Ten Consensus Points on Internet Governance

Lets talk about IG!

If there’s one thing that is number one as far as the WSIS Tunis summit is concerned, its the concern about Internet Governance. Just this morning, the BBC relayed the story of how the “EU and the UN is trying to wrestle the control of the Internet from the US”. Clearly, there’s a lot of interest in the issue of Internet Governance, and this is the best time for some countries that have taken the different issues around Internet Governance lightly to wake up before they sell their future to the best called ignorance.

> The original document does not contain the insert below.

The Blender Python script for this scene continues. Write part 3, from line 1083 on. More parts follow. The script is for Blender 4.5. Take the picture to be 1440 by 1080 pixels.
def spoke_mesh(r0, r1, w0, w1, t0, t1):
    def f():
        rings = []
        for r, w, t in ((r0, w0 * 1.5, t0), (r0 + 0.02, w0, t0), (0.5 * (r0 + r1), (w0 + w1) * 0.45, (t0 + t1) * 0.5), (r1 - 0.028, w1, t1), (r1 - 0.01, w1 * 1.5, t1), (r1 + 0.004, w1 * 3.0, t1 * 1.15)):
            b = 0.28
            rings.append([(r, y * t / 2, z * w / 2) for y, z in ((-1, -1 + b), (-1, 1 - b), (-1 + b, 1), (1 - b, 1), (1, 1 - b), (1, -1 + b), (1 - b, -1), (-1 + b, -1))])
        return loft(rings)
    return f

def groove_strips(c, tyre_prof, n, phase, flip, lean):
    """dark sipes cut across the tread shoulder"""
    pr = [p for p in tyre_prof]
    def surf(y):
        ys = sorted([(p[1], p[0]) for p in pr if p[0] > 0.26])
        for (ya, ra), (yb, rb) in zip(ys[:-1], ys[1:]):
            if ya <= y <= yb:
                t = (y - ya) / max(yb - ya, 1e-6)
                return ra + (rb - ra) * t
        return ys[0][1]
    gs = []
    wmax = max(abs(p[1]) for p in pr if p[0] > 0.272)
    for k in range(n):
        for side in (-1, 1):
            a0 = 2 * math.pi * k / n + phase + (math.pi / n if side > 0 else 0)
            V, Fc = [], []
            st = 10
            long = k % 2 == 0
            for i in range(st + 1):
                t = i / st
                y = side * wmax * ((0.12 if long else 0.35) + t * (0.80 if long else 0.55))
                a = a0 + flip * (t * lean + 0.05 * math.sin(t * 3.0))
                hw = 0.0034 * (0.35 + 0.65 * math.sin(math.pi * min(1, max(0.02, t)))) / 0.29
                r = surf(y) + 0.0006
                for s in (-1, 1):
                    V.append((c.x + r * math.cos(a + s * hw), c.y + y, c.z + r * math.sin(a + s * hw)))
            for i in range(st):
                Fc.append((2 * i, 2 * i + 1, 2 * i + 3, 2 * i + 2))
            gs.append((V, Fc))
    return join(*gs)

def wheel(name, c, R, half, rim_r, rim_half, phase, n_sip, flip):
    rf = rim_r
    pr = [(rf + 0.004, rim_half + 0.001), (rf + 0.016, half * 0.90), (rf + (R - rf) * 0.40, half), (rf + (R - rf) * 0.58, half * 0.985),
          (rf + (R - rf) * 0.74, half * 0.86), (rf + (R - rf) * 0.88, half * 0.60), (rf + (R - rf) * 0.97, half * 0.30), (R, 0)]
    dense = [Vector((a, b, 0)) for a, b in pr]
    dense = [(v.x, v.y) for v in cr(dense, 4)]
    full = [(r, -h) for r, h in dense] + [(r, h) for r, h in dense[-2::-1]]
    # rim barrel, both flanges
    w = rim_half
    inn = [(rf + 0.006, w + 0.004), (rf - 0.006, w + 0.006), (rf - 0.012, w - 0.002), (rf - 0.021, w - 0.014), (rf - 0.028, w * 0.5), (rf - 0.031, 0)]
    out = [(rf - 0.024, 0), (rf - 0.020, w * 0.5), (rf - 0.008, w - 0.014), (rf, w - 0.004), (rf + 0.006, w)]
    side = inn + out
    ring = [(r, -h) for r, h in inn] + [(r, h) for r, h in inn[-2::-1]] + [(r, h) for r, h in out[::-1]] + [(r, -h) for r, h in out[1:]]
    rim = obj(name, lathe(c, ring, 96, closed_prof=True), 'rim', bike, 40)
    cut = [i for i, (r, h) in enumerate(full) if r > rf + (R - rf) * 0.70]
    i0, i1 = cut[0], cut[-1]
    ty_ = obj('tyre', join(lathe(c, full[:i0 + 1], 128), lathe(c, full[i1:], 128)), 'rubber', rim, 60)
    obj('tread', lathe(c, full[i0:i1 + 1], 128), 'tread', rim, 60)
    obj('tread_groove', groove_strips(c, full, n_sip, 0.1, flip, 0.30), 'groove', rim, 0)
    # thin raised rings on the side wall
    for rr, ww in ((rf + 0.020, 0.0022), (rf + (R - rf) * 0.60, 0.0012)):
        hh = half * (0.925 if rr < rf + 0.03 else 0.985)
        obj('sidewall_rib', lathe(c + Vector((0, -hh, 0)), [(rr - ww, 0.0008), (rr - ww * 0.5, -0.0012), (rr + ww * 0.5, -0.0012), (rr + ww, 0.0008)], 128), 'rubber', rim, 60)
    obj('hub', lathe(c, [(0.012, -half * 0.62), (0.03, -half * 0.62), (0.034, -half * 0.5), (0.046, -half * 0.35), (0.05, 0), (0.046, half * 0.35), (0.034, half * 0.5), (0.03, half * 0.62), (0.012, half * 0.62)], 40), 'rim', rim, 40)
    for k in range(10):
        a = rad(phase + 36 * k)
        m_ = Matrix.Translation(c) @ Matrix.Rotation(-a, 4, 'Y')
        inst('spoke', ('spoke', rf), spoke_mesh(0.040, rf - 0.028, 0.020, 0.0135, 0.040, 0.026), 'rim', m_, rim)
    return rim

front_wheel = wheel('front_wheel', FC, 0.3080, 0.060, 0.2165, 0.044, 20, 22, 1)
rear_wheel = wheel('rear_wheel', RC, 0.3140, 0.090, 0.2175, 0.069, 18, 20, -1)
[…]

Yesterday, the WSIS Working Group on Internet Governance agreed on ten points, and I’m producing them below (courtesy of a Random-bits email from James Love from CPTech at 11:10pm Tunis time). This will be reported back this morning (9am) to subcommittee A, which is a sort of plenary for thee Internet issues:

1. Internet governance should respect the Geneva principles as set out in the Geneva declaration and plan of action;

2. Internet governance includes more than Internet names and addresses, issues dealt with by ICANN, it also includes other critical issues…(wording from WGIG report para. 12 to be considered);

3. There are many cross cutting international public policies that are not adequately addressed with the current mechanisms which require attention;

4. Importance of maximizing the participation of developing countries for development;

5. Countries’ legitimate interests regarding decisions affecting their ccTLDs;

6. Importance of the stability and security of the Internet;

7. Finding solutions to issues arising from the use and misuse of the Internet of particular concern to everyday users;

8. Any Internet governance approach should continue to promote an enabling environment for innovation, competition and investment;

9. Agreement to creation of a forum (function) [pending conclusion of discussions on Internet governance and determination of its mandate] (based in multistakeholder participation);

10. the need for governments, on an equal footing, to be able to carry out their roles and responsibilities in international public policy issues pertaining to the Internet, but not in the day-to-day technical operation or arrangements

Did I hear someone say “this gets more interesting”?